Walter Mandeya, an analyst with Trigrams Investments applauded the Ministry of Finance’s stance on debt accumulation saying over the years poorly crafted projects had left the taxpayer overburdened with debt. 

“Government has to be prudent in issuing out sovereign guarantees. Unless the projects are directly linked to government, why should private projects burden the tax payer? 

“IPPs must factor in the cost of capital as well as the associated risks and if the project is viable there is no need for a government guarantee. IPPs can even get insurance for their projects.”

 Janet Zhou an Executive Director of the Zimbabwe Coalition on Debt and Development (ZIMCODD) shares the same sentiment in terms of the issue of public debt guarantees by the Government to different public sector, private sector and parastatals. 

“We really have a serious problem of public debt guarantees or guarantees that are causing our debt to shoot beyond the legal thresholds.

“So I would want to think that we have to move towards public sector reforms and transformation and ensure that public institutions such as ZESA, as an example, can become centres of the economy and contribute to our GDP,” said Zhou. 

“We had our public sector institutions and parastatals contributing over 40 percent of our GDP, right now they are the ones that are actually gobbling resources instead of generating income. I believe that its high time that we look at the operations of these institutions and I believe the issue is mainly around the leakages that are being facilitated by lack of corporate governance and over reliance on government subsidies and guarantees,” she said. 

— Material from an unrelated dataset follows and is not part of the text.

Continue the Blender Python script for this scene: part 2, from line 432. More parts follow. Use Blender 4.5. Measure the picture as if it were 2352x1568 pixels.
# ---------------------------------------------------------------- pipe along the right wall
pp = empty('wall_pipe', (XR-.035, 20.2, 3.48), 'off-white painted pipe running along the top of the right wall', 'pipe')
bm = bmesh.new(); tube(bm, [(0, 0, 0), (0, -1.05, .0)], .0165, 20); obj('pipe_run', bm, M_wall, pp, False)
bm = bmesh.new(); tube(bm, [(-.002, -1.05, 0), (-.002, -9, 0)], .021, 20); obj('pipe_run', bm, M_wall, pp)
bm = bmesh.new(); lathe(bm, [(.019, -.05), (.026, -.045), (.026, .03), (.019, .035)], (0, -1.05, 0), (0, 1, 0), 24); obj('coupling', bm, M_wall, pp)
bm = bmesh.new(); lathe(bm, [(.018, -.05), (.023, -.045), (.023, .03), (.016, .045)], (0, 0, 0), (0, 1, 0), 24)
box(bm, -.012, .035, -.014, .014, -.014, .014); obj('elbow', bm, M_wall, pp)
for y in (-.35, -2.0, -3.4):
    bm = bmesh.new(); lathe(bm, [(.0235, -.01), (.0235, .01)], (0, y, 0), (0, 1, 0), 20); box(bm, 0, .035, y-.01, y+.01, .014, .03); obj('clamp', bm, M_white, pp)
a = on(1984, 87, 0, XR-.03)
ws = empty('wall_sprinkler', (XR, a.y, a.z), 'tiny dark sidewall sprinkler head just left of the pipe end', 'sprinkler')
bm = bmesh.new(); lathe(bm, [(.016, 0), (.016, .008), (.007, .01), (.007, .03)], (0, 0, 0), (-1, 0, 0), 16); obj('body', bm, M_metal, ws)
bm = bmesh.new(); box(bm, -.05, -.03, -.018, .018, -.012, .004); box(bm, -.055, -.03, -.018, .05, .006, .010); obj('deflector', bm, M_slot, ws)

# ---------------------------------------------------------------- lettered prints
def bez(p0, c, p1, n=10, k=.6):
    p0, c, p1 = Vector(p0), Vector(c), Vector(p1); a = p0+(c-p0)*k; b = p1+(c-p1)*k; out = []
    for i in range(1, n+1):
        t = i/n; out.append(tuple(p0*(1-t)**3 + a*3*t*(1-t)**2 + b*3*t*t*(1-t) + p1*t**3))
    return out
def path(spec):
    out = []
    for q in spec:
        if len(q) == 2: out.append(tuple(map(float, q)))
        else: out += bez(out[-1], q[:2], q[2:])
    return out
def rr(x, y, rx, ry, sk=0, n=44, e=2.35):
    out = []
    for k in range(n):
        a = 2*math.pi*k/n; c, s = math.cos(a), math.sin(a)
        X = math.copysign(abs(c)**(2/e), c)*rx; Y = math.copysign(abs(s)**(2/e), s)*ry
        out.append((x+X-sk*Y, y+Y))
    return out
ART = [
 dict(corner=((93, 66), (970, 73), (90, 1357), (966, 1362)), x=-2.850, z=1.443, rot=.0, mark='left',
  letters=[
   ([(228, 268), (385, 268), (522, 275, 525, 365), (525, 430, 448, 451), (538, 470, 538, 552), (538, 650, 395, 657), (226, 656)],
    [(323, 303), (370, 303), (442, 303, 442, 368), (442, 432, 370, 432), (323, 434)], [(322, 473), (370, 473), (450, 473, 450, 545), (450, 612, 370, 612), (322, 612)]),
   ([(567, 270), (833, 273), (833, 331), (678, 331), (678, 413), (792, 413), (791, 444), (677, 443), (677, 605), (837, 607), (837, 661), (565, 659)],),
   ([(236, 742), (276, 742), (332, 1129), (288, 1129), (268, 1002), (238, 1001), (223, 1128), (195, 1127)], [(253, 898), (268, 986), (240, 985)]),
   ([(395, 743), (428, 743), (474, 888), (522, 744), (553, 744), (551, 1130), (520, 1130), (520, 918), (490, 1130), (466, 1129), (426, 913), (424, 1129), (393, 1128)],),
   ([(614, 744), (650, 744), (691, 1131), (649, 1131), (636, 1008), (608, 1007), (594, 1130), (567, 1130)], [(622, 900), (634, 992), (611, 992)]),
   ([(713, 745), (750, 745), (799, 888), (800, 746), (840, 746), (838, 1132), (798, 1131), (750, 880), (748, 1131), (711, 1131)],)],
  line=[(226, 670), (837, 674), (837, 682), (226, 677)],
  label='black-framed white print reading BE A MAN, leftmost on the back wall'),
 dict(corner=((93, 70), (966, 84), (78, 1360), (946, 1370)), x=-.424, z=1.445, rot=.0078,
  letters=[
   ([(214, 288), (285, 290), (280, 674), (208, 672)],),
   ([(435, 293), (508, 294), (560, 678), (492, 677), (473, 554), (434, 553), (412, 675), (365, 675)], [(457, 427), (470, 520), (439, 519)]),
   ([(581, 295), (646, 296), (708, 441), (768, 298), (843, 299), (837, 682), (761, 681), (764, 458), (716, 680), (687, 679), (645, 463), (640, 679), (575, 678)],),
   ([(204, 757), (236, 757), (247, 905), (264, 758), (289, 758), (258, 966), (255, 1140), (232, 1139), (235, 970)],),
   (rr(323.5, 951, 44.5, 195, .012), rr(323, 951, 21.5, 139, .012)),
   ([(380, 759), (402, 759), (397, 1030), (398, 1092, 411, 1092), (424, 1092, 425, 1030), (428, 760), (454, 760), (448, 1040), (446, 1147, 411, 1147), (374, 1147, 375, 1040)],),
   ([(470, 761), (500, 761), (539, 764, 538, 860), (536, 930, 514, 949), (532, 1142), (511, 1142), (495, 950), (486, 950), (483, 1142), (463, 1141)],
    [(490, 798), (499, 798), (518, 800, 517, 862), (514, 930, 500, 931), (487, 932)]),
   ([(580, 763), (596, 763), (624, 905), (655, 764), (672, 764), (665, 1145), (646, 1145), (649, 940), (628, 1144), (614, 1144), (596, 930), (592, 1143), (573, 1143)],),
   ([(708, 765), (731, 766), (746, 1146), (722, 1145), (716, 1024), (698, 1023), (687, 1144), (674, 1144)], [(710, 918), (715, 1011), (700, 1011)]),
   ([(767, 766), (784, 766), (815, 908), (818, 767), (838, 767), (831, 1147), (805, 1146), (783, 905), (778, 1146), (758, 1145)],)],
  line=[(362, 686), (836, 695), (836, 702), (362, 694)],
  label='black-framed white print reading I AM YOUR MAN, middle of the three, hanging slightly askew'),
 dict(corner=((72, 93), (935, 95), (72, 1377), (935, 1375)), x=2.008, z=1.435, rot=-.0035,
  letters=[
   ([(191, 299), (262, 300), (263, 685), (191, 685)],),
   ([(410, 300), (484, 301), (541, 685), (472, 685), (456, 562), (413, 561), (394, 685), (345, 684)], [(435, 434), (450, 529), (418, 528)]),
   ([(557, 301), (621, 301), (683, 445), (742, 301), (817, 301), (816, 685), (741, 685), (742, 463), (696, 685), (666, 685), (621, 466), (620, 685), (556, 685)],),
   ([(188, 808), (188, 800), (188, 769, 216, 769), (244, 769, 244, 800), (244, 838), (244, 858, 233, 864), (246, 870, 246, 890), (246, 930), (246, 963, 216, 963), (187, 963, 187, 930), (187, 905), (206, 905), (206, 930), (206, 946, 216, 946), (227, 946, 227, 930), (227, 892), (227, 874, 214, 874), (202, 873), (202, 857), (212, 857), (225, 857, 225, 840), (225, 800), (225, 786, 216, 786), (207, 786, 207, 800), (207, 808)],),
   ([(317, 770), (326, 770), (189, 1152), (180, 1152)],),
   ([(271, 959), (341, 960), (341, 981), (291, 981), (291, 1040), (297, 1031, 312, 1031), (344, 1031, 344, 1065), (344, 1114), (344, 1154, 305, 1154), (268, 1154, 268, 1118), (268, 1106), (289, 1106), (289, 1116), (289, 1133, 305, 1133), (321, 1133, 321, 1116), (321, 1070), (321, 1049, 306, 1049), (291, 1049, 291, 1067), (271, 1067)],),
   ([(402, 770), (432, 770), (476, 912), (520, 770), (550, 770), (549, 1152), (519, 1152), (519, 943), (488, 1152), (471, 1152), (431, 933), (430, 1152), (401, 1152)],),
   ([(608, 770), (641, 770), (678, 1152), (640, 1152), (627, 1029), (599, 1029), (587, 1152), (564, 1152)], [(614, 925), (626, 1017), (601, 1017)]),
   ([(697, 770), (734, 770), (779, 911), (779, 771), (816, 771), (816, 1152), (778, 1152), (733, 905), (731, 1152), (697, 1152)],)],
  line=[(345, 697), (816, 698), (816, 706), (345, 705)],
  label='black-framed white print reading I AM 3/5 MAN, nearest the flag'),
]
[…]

Another debt expert, however, said challenges associated with investing in Zimbabwe make it necessary for Government to issue guarantees if the country is to attract investors both local and foreign.

“Power projects require a considerable amount of foreign currency, and if the IPP is going to borrow from international lenders there is need for a guarantee that money can be taken out of Zimbabwe.

“In addition to our country risk premium, the auction system has challenges with a growing backlog, we have also changed our currency of use several times, so there might be need for government guarantees,” said the regional debt expert who requested not to be named as the local office has that mandate.

ZERA board chairperson David Madzikanda, is on record saying “there has been no high rate of success in terms of commissioning of the IPPs largely, because the technology requires foreign currency, which is in short supply in the country.”